* **REQUIRED WORK**
Write each line of the material exactly as given, from the top through the line that contains "A['ring'] = (V[:, 0]+.15)*120+np.sin(V[:, 1]*14)*.25;", and omit all pictures.

* **MATERIAL PROVIDED**
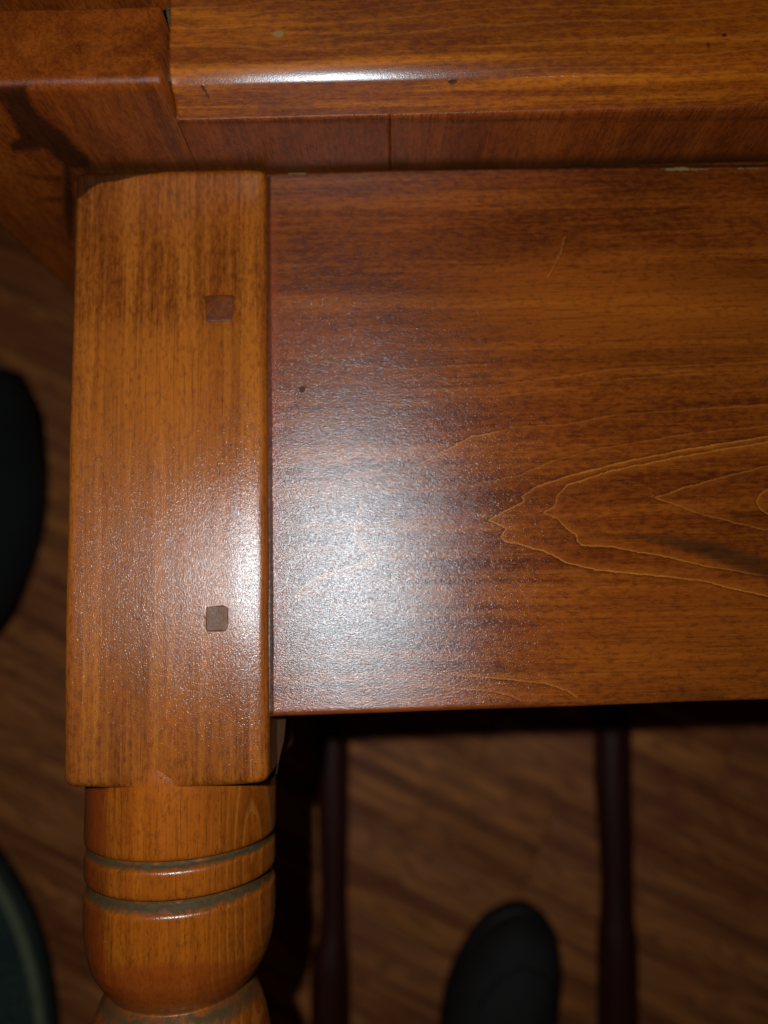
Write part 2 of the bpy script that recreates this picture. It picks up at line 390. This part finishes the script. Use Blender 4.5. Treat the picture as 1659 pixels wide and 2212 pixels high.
# leg: square block, then turning
leg = bpy.data.objects.new('leg', None); C.objects.link(leg); leg.parent = table
V, Fc = rbox_data((-.1514, -.0568), (-.0812, .2143), (-.0885, .005), .0042, .0013)
V = wob(V, .0003, 22, 4.)
V[:, 0] += .0018*np.clip((.10-V[:, 1])/.18, 0, 1)**2*np.clip((-.1-V[:, 0])/.05, 0, 1)
V[:, 1] += .0016*((V[:, 0]+.1035)/.047)**2*np.clip((-.03-V[:, 1])/.04, 0, 1)                       # lower end slightly hollow
V[:, 2] -= np.where(V[:, 2] > -.002, .13/.012/2*np.maximum(V[:, 0]+.075, 0)**2, 0)
wt = np.clip(1.35-np.abs(V[:, 0]+.1068)/.0135, 0, 1); wt = wt*wt*(3-2*wt)
k_ = (V[:, 2] > -.001) & (V[:, 1] < -.0765); V[k_, 2] += (.00495-V[k_, 2])*wt[k_]; V[k_, 1] += (np.minimum(V[k_, 1], -.0812+.001)-V[k_, 1])*wt[k_]*(V[k_, 1] < -.0796)
# the lamb's tongue: front face runs on into the turning at the middle
P = photo_xy(V); A = NONE(len(V)); front = V[:, 2] > -.003
A['ring'] = (V[:, 0]+.15)*120+np.sin(V[:, 1]*14)*.25; A['ring_mm'] = np.full(len(V), 8.3); A['ring_jag'] = np.full(len(V), .10); A['ring_on'] = np.full(len(V), .22)
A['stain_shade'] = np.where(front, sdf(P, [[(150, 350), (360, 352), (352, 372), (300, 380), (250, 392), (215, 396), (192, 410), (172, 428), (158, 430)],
                                     stroke([(446, 699), (475, 701), (503, 698)], 1.5), stroke([(441, 1325), (440, 1352), (452, 1369)], 2), stroke([(475, 1404), (497, 1415), (500, 1450)], 1.), blob(298, 1338, 5, 2), blob(440, 1337, 3, 3), stroke([(473, 1000), (474, 1030)], 1.6), stroke([(497, 950), (499, 972)], 1.2)]), -50)
A['amber'] = np.clip((P[:, 1]-675-12*np.sin(P[:, 0]/40.))/50, 0, 1)*np.clip((1750-P[:, 1])/500, .25, 1)*np.clip(1.1-np.abs(P[:, 0]-330)/330, .3, 1)*.5
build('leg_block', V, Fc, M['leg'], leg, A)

prof = [(-.066, .0447), (-.0720, .0455), (-.0780, .0461), (-.0835, .04625), (-.095, .04625), (-.1095, .0462), (-.1118, .0458), (-.1122, .0450), (-.1126, .0434), (-.1132, .0430), (-.1160, .0450), (-.1168, .0457), (-.1178, .0460),
        (-.1230, .0461), (-.1272, .0459), (-.1288, .0452), (-.1294, .0428), (-.1302, .0422), (-.1345, .0447), (-.1354, .0455), (-.1365, .0459), (-.145, .0461), (-.153, .0457), (-.161, .0446), (-.167, .0430),
        (-.172, .0408), (-.1765, .0378), (-.1795, .0352), (-.1812, .0335), (-.1822, .0331), (-.1835, .0345), (-.187, .0372), (-.192, .0395), (-.198, .0415), (-.206, .0432), (-.216, .0440), (-.230, .0435),
        (-.26, .040), (-.30, .034), (-.36, .030), (-.42, .027), (-.45, .026), (-.46, .022), (-.462, .0)]
dust_at = lambda yy: max(0, 1-abs(yy+.1145)/.0021)**.5 if abs(yy+.1145) < .0021 else (max(0, 1-abs(yy+.1322)/.0031)**.5 if abs(yy+.1322) < .0031 else (.75*max(0, 1-abs(yy+.1855)/.0050)**.5 if abs(yy+.1855) < .005 else 0))
py_ = []
for (a, ra), (b, rb) in zip(prof[:-1], prof[1:]):
    n = max(2, int(abs(b-a)/.0012)) if a > -.22 else 6
    for t in np.linspace(0, 1, n, endpoint=False): py_.append((a+(b-a)*t, ra+(rb-ra)*t))
py_.append(prof[-1])
NS = 150; cx, cz = -.1072, .0056-.0462
V, Fc = [], []
for yy, r in py_:
    for k in range(NS):
        t = 2*math.pi*k/NS; V.append((cx+r*math.sin(t), yy, cz+r*math.cos(t)))
for i in range(len(py_)-1):
    for k in range(NS):
        k2 = (k+1) % NS; Fc.append((i*NS+k, (i+1)*NS+k, (i+1)*NS+k2, i*NS+k2))
V = np.array(V); dust = np.array([dust_at(v[1]) for v in V]); V = wob(V, .0003, 22, 4.)
P = photo_xy(V); A = NONE(len(V)); front = V[:, 2] > cz
A['ring'] = np.hypot((V[:, 0]+.068)*330, (V[:, 1]+.13)*22+np.sin(V[:, 1]*60)*.5); A['ring_mm'] = np.full(len(V), 3.2); A['ring_jag'] = np.full(len(V), .22); A['ring_on'] = np.where(V[:, 0] > -.086, .7, .12)
A['stain_shade'] = np.where(front, sdf(P, [stroke([(541, 1700), (540, 1735), (534, 1765), (531, 1800)], [1.6, 1.8, 1.2, .6]), stroke([(183, 1697), (215, 1702), (252, 1697)], [6, 5, 3])]), -50)
A['pale'] = np.where(front, sdf(P, [stroke([(222, 2033), (243, 2035)], 2)]), -50)
A['rub'] = np.where(front, sdf(P, [[(180, 1700), (222, 1700), (240, 1840), (185, 1840)], [(190, 2090), (600, 2070), (600, 2170), (190, 2180)], [(178, 1840), (206, 1850), (214, 1990), (240, 2100), (190, 2090)]]), -50)
A['dust'] = dust; A['amber'] = np.exp(-((V[:, 0]+.098)/.030)**2)*.55
turn = build('turning', V, Fc, M['turned'], leg, A)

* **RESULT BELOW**
Write part 2 of the bpy script that recreates this picture. It picks up at line 390. This part finishes the script. Use Blender 4.5. Treat the picture as 1659 pixels wide and 2212 pixels high.
# leg: square block, then turning
leg = bpy.data.objects.new('leg', None); C.objects.link(leg); leg.parent = table
V, Fc = rbox_data((-.1514, -.0568), (-.0812, .2143), (-.0885, .005), .0042, .0013)
V = wob(V, .0003, 22, 4.)
V[:, 0] += .0018*np.clip((.10-V[:, 1])/.18, 0, 1)**2*np.clip((-.1-V[:, 0])/.05, 0, 1)
V[:, 1] += .0016*((V[:, 0]+.1035)/.047)**2*np.clip((-.03-V[:, 1])/.04, 0, 1)                       # lower end slightly hollow
V[:, 2] -= np.where(V[:, 2] > -.002, .13/.012/2*np.maximum(V[:, 0]+.075, 0)**2, 0)
wt = np.clip(1.35-np.abs(V[:, 0]+.1068)/.0135, 0, 1); wt = wt*wt*(3-2*wt)
k_ = (V[:, 2] > -.001) & (V[:, 1] < -.0765); V[k_, 2] += (.00495-V[k_, 2])*wt[k_]; V[k_, 1] += (np.minimum(V[k_, 1], -.0812+.001)-V[k_, 1])*wt[k_]*(V[k_, 1] < -.0796)
# the lamb's tongue: front face runs on into the turning at the middle
P = photo_xy(V); A = NONE(len(V)); front = V[:, 2] > -.003
A['ring'] = (V[:, 0]+.15)*120+np.sin(V[:, 1]*14)*.25; A['ring_mm'] = np.full(len(V), 8.3); A['ring_jag'] = np.full(len(V), .10); A['ring_on'] = np.full(len(V), .22)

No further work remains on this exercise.